▸ STORED DATA:

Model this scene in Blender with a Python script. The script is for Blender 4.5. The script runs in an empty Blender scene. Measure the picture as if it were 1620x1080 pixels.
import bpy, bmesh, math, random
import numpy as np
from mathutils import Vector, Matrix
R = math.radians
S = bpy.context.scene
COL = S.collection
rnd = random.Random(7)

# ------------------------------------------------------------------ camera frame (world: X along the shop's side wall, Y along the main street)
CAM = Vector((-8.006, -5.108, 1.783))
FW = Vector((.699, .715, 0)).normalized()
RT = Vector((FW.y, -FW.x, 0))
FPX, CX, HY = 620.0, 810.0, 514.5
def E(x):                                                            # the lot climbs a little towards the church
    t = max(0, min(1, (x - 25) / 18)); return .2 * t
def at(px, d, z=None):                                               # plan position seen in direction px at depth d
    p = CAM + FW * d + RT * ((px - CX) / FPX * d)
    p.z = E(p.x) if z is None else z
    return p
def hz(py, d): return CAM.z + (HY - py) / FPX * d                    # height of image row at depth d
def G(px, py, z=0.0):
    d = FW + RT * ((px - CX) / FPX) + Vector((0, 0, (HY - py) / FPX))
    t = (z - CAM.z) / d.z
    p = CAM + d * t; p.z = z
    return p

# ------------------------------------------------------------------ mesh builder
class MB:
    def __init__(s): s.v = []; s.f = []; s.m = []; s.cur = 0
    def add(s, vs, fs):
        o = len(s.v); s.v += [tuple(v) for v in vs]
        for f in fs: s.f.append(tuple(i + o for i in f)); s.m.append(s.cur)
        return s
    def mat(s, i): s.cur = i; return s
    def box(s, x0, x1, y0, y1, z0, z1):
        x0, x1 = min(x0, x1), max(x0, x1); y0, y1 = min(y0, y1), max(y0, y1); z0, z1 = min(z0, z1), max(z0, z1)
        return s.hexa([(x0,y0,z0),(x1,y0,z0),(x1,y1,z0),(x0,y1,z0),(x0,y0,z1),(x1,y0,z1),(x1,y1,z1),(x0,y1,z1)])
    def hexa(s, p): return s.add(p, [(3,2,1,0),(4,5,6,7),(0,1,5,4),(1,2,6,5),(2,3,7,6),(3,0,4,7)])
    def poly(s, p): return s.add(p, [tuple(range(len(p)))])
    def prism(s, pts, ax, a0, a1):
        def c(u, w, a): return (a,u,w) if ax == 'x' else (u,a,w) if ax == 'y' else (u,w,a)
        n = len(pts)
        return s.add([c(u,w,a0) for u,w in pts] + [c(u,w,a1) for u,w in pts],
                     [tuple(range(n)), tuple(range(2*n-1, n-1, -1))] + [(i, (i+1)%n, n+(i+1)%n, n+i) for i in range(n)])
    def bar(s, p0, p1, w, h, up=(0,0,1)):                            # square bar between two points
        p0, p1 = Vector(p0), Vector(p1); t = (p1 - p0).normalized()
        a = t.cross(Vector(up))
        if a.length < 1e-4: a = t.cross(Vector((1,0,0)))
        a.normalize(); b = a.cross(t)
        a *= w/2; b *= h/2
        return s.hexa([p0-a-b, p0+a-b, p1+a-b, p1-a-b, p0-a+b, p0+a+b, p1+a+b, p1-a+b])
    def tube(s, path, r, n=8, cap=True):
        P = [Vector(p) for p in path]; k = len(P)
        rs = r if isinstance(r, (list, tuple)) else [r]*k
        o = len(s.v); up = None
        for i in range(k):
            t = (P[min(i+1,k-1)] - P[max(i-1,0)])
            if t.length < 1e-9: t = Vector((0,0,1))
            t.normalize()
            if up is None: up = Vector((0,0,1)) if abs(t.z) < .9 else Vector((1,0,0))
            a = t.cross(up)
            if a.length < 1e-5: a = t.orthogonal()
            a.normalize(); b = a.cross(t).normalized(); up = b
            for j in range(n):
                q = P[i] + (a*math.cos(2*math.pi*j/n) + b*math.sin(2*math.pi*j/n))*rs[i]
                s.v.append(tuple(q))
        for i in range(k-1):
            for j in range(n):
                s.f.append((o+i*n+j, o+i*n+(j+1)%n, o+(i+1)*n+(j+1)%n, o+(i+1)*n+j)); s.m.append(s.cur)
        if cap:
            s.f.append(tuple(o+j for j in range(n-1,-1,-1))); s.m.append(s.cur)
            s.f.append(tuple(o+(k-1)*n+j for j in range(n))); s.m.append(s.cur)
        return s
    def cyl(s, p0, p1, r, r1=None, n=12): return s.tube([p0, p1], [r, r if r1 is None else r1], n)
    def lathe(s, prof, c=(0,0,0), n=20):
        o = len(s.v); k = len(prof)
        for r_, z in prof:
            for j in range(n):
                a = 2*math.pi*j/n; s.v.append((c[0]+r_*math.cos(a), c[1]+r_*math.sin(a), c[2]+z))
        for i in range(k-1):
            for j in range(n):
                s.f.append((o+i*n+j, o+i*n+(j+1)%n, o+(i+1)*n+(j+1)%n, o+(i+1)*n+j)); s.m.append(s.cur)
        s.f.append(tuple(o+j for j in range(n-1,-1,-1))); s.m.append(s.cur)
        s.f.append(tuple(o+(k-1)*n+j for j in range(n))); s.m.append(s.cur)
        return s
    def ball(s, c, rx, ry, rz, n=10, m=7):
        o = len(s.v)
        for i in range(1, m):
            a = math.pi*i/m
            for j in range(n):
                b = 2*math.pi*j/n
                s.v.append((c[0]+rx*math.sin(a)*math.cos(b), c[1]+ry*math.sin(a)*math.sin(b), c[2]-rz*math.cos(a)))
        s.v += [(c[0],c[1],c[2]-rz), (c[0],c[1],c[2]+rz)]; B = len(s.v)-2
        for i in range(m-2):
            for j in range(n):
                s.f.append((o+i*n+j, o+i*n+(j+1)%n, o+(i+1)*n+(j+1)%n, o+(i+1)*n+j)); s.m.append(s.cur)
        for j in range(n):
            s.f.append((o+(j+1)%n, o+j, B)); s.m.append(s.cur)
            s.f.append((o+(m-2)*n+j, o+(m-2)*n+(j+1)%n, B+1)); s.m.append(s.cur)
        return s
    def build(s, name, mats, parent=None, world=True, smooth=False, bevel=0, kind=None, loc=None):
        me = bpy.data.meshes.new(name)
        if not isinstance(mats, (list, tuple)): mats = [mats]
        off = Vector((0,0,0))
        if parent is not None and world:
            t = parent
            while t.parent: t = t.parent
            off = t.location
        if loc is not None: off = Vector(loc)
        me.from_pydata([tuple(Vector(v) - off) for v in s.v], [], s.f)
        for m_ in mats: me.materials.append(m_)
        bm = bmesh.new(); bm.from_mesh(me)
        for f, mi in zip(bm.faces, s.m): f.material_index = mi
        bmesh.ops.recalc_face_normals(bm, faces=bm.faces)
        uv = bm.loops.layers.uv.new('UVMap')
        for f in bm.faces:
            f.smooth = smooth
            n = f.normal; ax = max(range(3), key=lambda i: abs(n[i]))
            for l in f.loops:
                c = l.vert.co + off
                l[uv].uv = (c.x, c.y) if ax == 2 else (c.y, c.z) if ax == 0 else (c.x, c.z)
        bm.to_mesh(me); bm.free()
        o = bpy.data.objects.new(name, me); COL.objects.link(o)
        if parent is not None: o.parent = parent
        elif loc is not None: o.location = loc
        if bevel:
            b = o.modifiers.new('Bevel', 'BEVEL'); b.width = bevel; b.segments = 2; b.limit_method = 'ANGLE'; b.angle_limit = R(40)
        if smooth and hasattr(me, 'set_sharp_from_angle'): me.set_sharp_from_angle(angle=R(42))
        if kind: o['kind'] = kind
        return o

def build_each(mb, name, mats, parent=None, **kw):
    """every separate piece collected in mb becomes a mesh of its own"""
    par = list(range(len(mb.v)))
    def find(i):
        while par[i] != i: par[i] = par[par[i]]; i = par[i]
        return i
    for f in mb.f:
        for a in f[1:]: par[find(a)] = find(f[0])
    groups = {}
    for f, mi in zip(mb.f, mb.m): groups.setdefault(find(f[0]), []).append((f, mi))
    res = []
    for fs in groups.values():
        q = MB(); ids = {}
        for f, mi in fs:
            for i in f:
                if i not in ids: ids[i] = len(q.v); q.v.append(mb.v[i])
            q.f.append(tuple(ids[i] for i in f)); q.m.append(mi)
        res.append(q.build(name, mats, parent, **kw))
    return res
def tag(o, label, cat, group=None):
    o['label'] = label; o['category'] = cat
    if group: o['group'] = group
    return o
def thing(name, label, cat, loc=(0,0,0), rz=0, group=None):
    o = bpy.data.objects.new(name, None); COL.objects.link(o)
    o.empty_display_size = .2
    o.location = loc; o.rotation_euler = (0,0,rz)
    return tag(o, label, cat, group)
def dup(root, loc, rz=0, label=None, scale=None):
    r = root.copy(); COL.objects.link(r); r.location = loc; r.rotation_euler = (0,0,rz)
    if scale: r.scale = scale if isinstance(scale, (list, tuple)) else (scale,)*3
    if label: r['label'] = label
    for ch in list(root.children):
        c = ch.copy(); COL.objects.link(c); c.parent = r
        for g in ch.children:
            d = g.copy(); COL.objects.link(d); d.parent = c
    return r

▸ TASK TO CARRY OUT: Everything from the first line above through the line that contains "rnd = random.Random(7)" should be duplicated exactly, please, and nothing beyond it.

▸ ANSWER TO THIS EXERCISE:
Model this scene in Blender with a Python script. The script is for Blender 4.5. The script runs in an empty Blender scene. Measure the picture as if it were 1620x1080 pixels.
import bpy, bmesh, math, random
import numpy as np
from mathutils import Vector, Matrix
R = math.radians
S = bpy.context.scene
COL = S.collection
rnd = random.Random(7)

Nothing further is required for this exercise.